_Exercise goal_. Using the listing below, report all lines holding the word "Keep".

Entries with scene source code:
============
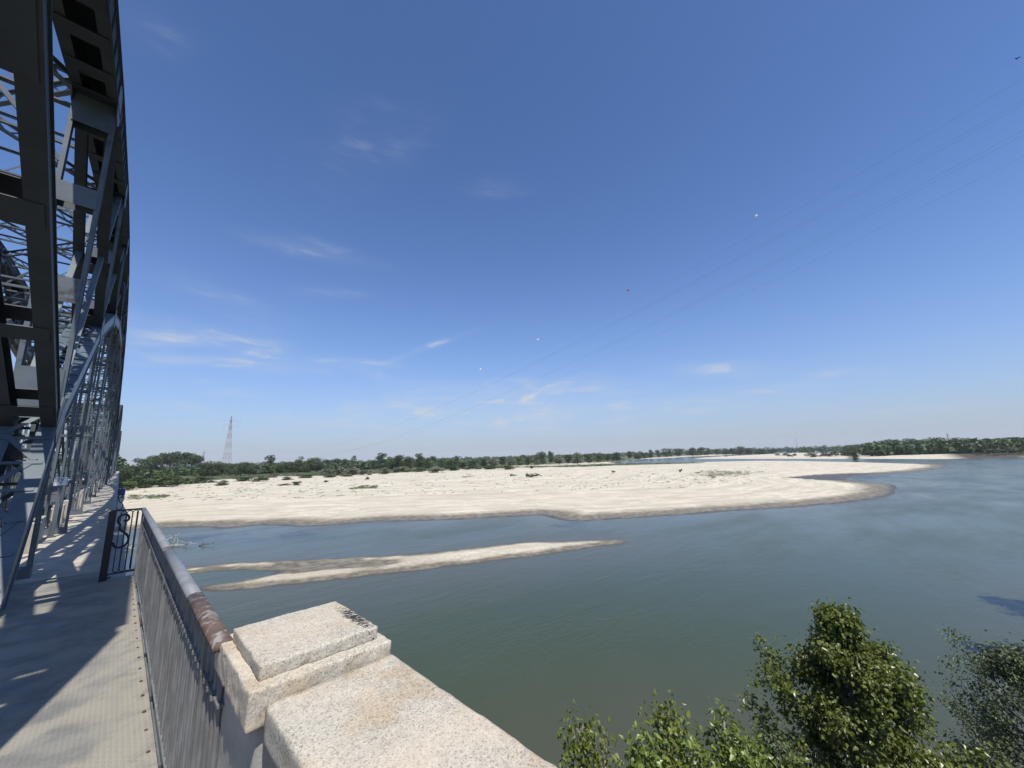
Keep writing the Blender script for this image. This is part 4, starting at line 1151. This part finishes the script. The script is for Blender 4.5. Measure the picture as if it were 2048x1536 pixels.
# (px, top row, foot row, width px, kind, colour)
GROVE = [(284, 911, 957, 40, 'tall', 'dark'), (302, 907, 955, 38, 'round', 'dark'), (322, 903, 949, 36, 'umbrella', 'dark'), (337, 902, 949, 34, 'umbrella', 'dark'), (352, 902, 948, 36, 'umbrella', 'dark'), (367, 903, 948, 36, 'umbrella', 'dark'),
         (381, 904, 949, 30, 'umbrella', 'dark'), (391, 907, 949, 24, 'umbrella', 'mid'), (262, 928, 962, 40, 'round', 'dark'), (248, 933, 968, 34, 'round', 'mid')]
ROW = [(409, 924, 953, 34, 'round', 'dark'), (424, 921, 952, 34, 'round', 'dark'), (443, 924, 951, 30, 'round', 'mid'), (462, 926, 951, 28, 'round', 'dark'), (481, 923, 952, 36, 'round', 'mid'), (497, 925, 950, 26, 'round', 'dark'),
       (511, 925, 949, 28, 'tall', 'willow'), (527, 921, 947, 24, 'round', 'willow'), (541, 910, 946, 24, 'tall', 'dark'), (560, 925, 947, 30, 'round', 'mid'), (578, 922, 946, 30, 'round', 'dark'), (599, 910, 945, 26, 'tall', 'dark'), (616, 917, 946, 26, 'round', 'mid'),
       (632, 914, 944, 38, 'round', 'dark'), (655, 917, 938, 18, 'tall', 'dark'), (673, 915, 938, 24, 'round', 'dark'), (692, 917, 938, 20, 'round', 'dark'), (709, 911, 936, 16, 'tall', 'dark'), (728, 922, 938, 24, 'round', 'mid'),
       (748, 918, 940, 22, 'round', 'dark'), (761, 906, 941, 28, 'tall', 'dark'), (783, 912, 942, 22, 'round', 'dark'), (798, 908, 942, 26, 'round', 'dark'), (817, 910, 941, 26, 'round', 'dark'), (839, 907, 941, 24, 'tall', 'dark'), (851, 914, 940, 20, 'round', 'dark'),
       (865, 911, 930, 15, 'round', 'dark'), (882, 917, 936, 20, 'round', 'mid'), (900, 920, 941, 26, 'tall', 'dark'), (912, 911, 932, 13, 'tall', 'dark'), (925, 922, 938, 24, 'round', 'mid'), (948, 919, 937, 24, 'round', 'dark')]
MIDROW = [(968, 916, 934, 24, 'round', 'dark'), (986, 913, 934, 24, 'round', 'willow'), (1004, 912, 933, 18, 'round', 'dark'), (1021, 915, 932, 22, 'round', 'willow'), (1038, 914, 932, 20, 'round', 'mid'), (1056, 909, 931, 22, 'round', 'dark'),
          (1072, 906, 930, 20, 'tall', 'willow'), (1084, 901, 929, 26, 'round', 'dark'), (1101, 902, 929, 16, 'tall', 'dark'), (1118, 909, 929, 24, 'round', 'willow'), (1136, 908, 928, 20, 'round', 'mid'), (1155, 903, 928, 26, 'round', 'willow'), (1176, 907, 926, 22, 'round', 'dark'),
          (1197, 905, 924, 24, 'round', 'mid'), (1215, 906, 922, 20, 'round', 'dark'), (1234, 903, 921, 30, 'round', 'dark'), (1259, 902, 918, 12, 'tall', 'dark'), (1276, 906, 918, 18, 'round', 'dark'), (1290, 905, 917, 14, 'round', 'mid'),
          (1302, 898, 916, 13, 'round', 'dark'), (1317, 899, 915, 11, 'round', 'dark'), (1335, 896, 914, 24, 'round', 'dark'), (1357, 896, 913, 22, 'round', 'dark'), (1386, 894, 912, 24, 'round', 'dark'), (1402, 894, 911, 20, 'round', 'dark'), (1415, 896, 911, 18, 'tall', 'dark'),
          (1435, 897, 910, 18, 'round', 'dark'), (1452, 895, 909.5, 15, 'tall', 'dark'), (1466, 896, 909, 14, 'round', 'dark'), (1481, 892, 908.5, 20, 'round', 'dark'), (1498, 895, 908, 20, 'round', 'dark'), (1520, 897, 907.3, 30, 'round', 'dark'), (1545, 897.5, 906.5, 26, 'round', 'dark')]
LOOKS = {('round', 'dark'): 'rounded dark green tree', ('round', 'mid'): 'rounded fresh green tree', ('round', 'willow'): 'rounded grey green tree', ('tall', 'dark'): 'narrow tall dark tree', ('tall', 'mid'): 'narrow fresh green tree', ('tall', 'willow'): 'narrow grey green tree',
         ('umbrella', 'dark'): 'high crowned dark tree on a bare trunk', ('umbrella', 'mid'): 'high crowned lighter tree on a bare trunk'}
for nm, lst, where, grp in (('broadleaf_tree', GROVE, 'in the grove', 'trees of the grove by the bridge'), ('riverside_tree', ROW, 'in the beach treeline', 'treeline behind the gravel beach'),
                            ('riverside_tree', MIDROW, 'in the far treeline', 'far treeline towards the river bend')):
    ordl = sorted(range(len(lst)), key=lambda i: lst[i][0]); rank = {i: k for k, i in enumerate(ordl)}
    for i, (px, yt, yb, w, kd, cl_) in enumerate(lst):
        plant_tree(nm, px, yt, yb, w, kd, cl_, f"{LOOKS[(kd, cl_)]}, {ordw(rank[i])} from the left {where}", grp, n=2600 if yb > 930 else 1400)
# right bank wood
rr = random.Random(5); lst = []
x = 1700
while x < 2075:
    w = rr.uniform(26, 44); f = (x - 1700) / 348
    top = [889, 884, 876, 880, 878, 877, 875, 876, 877, 878, 877, 876, 877][min(12, int((x - 1700) / 28))] + rr.uniform(-1.5, 2.0)
    lst.append((x, top, rr.uniform(905.5, 907.5) - f * 1.5, w, rr.choice(['round', 'round', 'tall']), rr.choice(['dark', 'dark', 'mid']))); x += w * .52
n1 = len(lst); x = 1730
for i, (px, yt, yb, w, kd, cl_) in enumerate(lst):
    plant_tree('woodland_tree', px, yt, yb, w, kd, cl_, f"{LOOKS[(kd, cl_)]}, {ordw(i)} from the left in the wood on the right bank", 'wood on the right bank')
lst = []
while x < 2075:
    w = rr.uniform(16, 30); lst.append((x, rr.uniform(889, 895), rr.uniform(907.3, 909), w, 'bush', rr.choice(['mid', 'dark', 'willow']))); x += w * .9
for i, (px, yt, yb, w, kd, cl_) in enumerate(lst):
    plant_tree('shrub', px, yt, yb, w, kd, cl_, f"{dict(mid='fresh green', dark='dark', willow='greyish')[cl_]} shrub at the foot of the right bank wood, {ordw(i)} from the left", 'shrubs along the right bank wood', 'shrub', 1200)
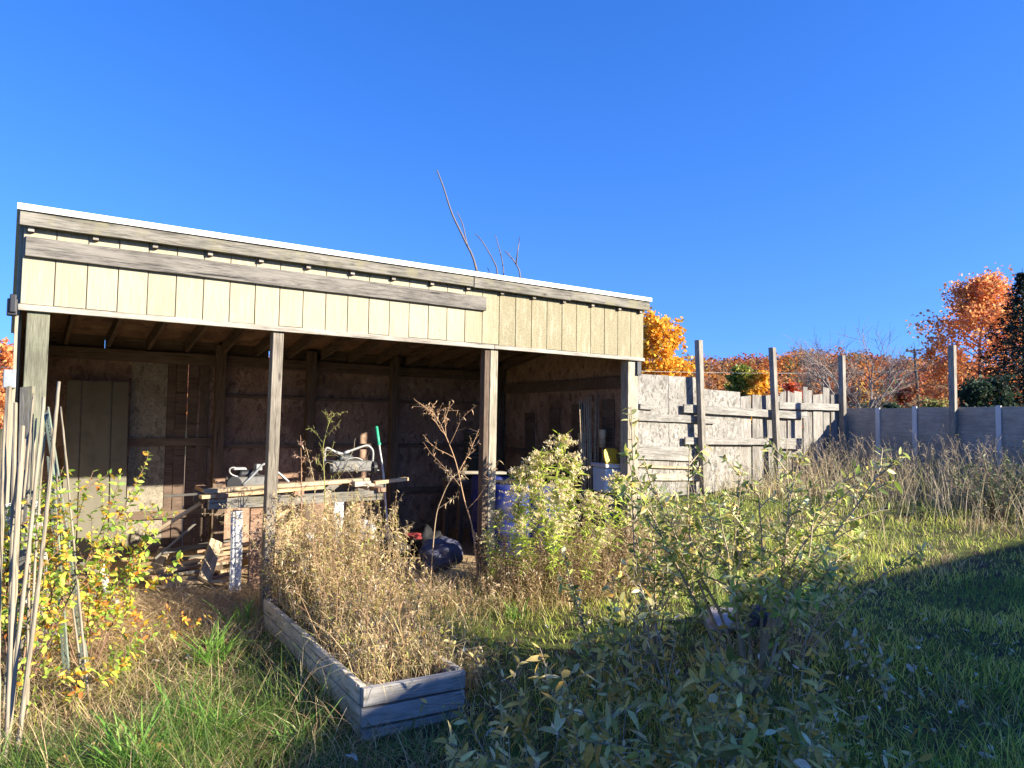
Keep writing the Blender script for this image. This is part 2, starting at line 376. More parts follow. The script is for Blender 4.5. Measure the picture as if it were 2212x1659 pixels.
# cream siding: grooves are geometry; sheets on the far half carry dark mildew streaks
def mk_siding():
    m, nt, b, _ = new_mat('siding')
    tc = N(nt, 'ShaderNodeTexCoord'); o = tc.outputs['Object']
    mp = N(nt, 'ShaderNodeMapping'); mp.inputs['Scale'].default_value = (16, 16, 1.6); nt.links.new(o, mp.inputs[0])
    g = noise(nt, mp.outputs[0], 2.2, 6, .65, 1.2)
    c = ramp(nt, g, [(.3, (.325, .285, .195)), (.5, (.385, .338, .23)), (.7, (.425, .38, .275))])
    sx = N(nt, 'ShaderNodeSeparateXYZ'); nt.links.new(o, sx.inputs[0])
    reg = N(nt, 'ShaderNodeMapRange'); reg.inputs[1].default_value = 3.55; reg.inputs[2].default_value = 4.1; nt.links.new(sx.outputs[0], reg.inputs[0])
    mp2 = N(nt, 'ShaderNodeMapping'); mp2.inputs['Scale'].default_value = (15, 15, 3.0); nt.links.new(o, mp2.inputs[0])
    st = ramp(nt, noise(nt, mp2.outputs[0], 1.3, 7, .75, .3), [(.30, 0.0), (.50, 1.0)])
    sp = ramp(nt, noise(nt, o, 60, 4, .75), [(.40, .4), (.52, 1.0)])
    k = math_n(nt, 'MULTIPLY', math_n(nt, 'MULTIPLY', reg.outputs[0], st), sp)
    c = mixc(nt, math_n(nt, 'MULTIPLY', k, .85), c, (.20, .17, .09))
    c = mixc(nt, ramp(nt, noise(nt, mp2.outputs[0], .8, 5, .7), [(.56, 0.0), (.75, .3)]), c, (.42, .36, .22))
    vn = N(nt, 'ShaderNodeTexVoronoi'); vn.inputs['Scale'].default_value = 4.2; nt.links.new(o, vn.inputs['Vector'])
    c = mixc(nt, ramp(nt, vn.outputs['Distance'], [(.020, .9), (.034, 0.0)]), c, (.10, .07, .04))           # nail heads and knocks
    mp3 = N(nt, 'ShaderNodeMapping'); mp3.inputs['Scale'].default_value = (7, 7, .5); nt.links.new(o, mp3.inputs[0])
    c = mixc(nt, ramp(nt, noise(nt, mp3.outputs[0], 2.0, 6, .7), [(.52, 0.0), (.70, .42)]), c, (.36, .30, .18))     # faint water streaks
    fl = N(nt, 'ShaderNodeMath', operation='FLOOR'); nt.links.new(math_n(nt, 'MULTIPLY', sx.outputs[0], 30/6.1), fl.inputs[0])
    wn = N(nt, 'ShaderNodeTexWhiteNoise', noise_dimensions='1D'); nt.links.new(fl.outputs[0], wn.inputs['W'])
    c = mixc(nt, 1.0, c, ramp(nt, wn.outputs['Value'], [(0, .93), (1, 1.05)]), 'MULTIPLY')
    nt.links.new(c, b.inputs['Base Color']); b.inputs['Roughness'].default_value = .7; bump(nt, b, g, .6, .006)
    return m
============
_Exercise result_.
Keep writing the Blender script for this image. This is part 4, starting at line 1151. This part finishes the script. The script is for Blender 4.5. Measure the picture as if it were 2048x1536 pixels.
Keep writing the Blender script for this image. This is part 2, starting at line 376. More parts follow. The script is for Blender 4.5. Measure the picture as if it were 2212x1659 pixels.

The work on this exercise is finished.